** start Provided data **

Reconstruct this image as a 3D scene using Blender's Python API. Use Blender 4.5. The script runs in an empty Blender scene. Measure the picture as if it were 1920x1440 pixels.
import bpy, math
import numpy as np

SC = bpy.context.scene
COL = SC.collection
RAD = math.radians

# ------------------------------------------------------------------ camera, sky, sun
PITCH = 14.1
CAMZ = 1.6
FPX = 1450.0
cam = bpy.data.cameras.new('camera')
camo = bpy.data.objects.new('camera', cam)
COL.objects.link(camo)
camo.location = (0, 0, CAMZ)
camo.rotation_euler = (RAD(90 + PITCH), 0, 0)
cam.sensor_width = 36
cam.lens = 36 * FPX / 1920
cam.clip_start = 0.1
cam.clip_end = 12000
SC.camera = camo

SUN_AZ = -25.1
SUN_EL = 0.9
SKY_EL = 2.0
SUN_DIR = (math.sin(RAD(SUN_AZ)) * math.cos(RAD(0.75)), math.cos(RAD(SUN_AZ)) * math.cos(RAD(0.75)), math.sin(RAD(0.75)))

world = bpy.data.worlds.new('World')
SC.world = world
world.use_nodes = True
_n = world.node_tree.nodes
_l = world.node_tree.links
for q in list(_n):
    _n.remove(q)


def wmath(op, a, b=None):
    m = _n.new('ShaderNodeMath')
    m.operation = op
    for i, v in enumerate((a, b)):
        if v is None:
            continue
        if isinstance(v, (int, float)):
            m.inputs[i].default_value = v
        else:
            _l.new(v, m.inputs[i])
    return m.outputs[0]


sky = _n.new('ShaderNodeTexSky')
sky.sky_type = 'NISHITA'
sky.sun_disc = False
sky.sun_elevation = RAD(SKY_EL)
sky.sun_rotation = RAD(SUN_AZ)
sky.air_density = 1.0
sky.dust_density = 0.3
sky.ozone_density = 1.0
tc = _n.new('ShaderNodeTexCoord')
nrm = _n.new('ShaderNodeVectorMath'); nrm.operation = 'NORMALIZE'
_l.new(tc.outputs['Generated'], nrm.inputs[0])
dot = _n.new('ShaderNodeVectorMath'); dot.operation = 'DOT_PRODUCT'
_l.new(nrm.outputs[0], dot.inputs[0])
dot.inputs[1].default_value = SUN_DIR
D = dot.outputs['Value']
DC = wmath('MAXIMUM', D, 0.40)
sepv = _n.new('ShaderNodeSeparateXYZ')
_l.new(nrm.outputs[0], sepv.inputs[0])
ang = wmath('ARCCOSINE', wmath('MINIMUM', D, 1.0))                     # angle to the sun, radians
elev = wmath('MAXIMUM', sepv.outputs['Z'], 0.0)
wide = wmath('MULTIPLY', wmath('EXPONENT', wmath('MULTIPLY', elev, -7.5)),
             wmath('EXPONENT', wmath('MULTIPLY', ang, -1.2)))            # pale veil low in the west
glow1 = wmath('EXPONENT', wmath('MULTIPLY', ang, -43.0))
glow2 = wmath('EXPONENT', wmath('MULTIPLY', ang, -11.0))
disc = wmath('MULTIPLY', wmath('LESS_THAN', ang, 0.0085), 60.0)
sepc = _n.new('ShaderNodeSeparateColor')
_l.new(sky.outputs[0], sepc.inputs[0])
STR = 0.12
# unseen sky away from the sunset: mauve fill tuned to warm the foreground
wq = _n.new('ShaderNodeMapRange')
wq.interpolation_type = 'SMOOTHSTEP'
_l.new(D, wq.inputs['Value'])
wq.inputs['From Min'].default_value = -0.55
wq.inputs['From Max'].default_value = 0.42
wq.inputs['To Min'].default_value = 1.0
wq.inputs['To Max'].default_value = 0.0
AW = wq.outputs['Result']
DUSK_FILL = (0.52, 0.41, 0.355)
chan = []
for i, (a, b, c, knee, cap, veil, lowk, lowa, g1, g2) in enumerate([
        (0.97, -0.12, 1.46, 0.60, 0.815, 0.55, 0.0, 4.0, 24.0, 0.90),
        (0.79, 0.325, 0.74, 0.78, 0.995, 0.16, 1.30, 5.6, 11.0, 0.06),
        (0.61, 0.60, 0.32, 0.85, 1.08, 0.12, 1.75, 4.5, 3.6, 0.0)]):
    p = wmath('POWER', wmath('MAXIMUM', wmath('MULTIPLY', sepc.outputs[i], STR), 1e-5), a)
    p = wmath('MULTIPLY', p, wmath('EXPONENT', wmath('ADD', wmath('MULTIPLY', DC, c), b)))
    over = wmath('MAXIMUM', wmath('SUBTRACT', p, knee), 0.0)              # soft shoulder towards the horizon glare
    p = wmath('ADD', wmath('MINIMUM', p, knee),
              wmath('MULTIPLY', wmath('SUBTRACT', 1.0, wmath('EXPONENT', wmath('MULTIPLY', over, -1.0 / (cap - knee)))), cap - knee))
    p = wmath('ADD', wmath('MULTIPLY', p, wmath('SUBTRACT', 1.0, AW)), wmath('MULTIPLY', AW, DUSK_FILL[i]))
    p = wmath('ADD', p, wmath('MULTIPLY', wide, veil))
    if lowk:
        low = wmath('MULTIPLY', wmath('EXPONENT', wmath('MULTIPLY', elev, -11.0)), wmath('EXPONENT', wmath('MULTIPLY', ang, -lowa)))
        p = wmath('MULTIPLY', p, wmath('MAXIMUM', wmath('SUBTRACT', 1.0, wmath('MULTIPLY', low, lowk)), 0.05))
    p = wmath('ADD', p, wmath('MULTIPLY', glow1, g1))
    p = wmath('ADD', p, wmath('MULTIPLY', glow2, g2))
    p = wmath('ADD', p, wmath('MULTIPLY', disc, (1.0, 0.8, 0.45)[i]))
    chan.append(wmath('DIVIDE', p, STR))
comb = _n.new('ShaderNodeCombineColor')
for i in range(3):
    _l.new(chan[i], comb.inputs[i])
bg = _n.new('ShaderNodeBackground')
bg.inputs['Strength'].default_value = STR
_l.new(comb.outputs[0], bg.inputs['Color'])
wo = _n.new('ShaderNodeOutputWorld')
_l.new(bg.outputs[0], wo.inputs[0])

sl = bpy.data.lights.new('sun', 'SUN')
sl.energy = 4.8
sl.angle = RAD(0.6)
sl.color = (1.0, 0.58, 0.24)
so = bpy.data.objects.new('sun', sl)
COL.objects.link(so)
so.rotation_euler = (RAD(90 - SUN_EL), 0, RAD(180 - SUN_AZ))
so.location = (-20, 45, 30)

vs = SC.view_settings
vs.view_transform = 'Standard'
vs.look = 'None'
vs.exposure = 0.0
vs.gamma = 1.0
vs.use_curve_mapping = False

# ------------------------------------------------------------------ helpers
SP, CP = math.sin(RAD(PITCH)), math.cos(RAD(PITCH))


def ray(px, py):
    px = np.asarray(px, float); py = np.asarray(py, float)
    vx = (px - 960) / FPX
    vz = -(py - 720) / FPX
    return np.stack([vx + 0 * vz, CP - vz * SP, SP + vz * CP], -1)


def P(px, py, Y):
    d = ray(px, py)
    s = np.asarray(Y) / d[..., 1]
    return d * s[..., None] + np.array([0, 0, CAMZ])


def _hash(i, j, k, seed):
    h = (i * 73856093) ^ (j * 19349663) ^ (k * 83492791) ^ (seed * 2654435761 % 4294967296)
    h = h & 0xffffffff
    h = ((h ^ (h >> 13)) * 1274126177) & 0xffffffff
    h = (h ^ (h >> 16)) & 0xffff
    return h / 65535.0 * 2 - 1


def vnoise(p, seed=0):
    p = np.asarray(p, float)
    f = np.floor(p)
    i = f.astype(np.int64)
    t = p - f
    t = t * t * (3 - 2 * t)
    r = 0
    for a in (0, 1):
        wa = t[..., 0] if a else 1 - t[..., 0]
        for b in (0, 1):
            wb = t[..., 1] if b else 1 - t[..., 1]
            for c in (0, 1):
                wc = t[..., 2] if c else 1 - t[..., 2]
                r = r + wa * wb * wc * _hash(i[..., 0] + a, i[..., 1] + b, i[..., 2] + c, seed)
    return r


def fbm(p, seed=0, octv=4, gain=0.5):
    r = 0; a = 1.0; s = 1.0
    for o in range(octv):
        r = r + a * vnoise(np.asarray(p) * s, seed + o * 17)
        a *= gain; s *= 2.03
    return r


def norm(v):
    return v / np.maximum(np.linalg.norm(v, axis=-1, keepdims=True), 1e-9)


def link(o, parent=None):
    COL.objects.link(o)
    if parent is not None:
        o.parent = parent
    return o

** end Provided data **

§ **What to produce**:
Quote the listing word for word from its first line through the line in which "RAD = math.radians" appears.

§ **Task result**:
Reconstruct this image as a 3D scene using Blender's Python API. Use Blender 4.5. The script runs in an empty Blender scene. Measure the picture as if it were 1920x1440 pixels.
import bpy, math
import numpy as np

SC = bpy.context.scene
COL = SC.collection
RAD = math.radians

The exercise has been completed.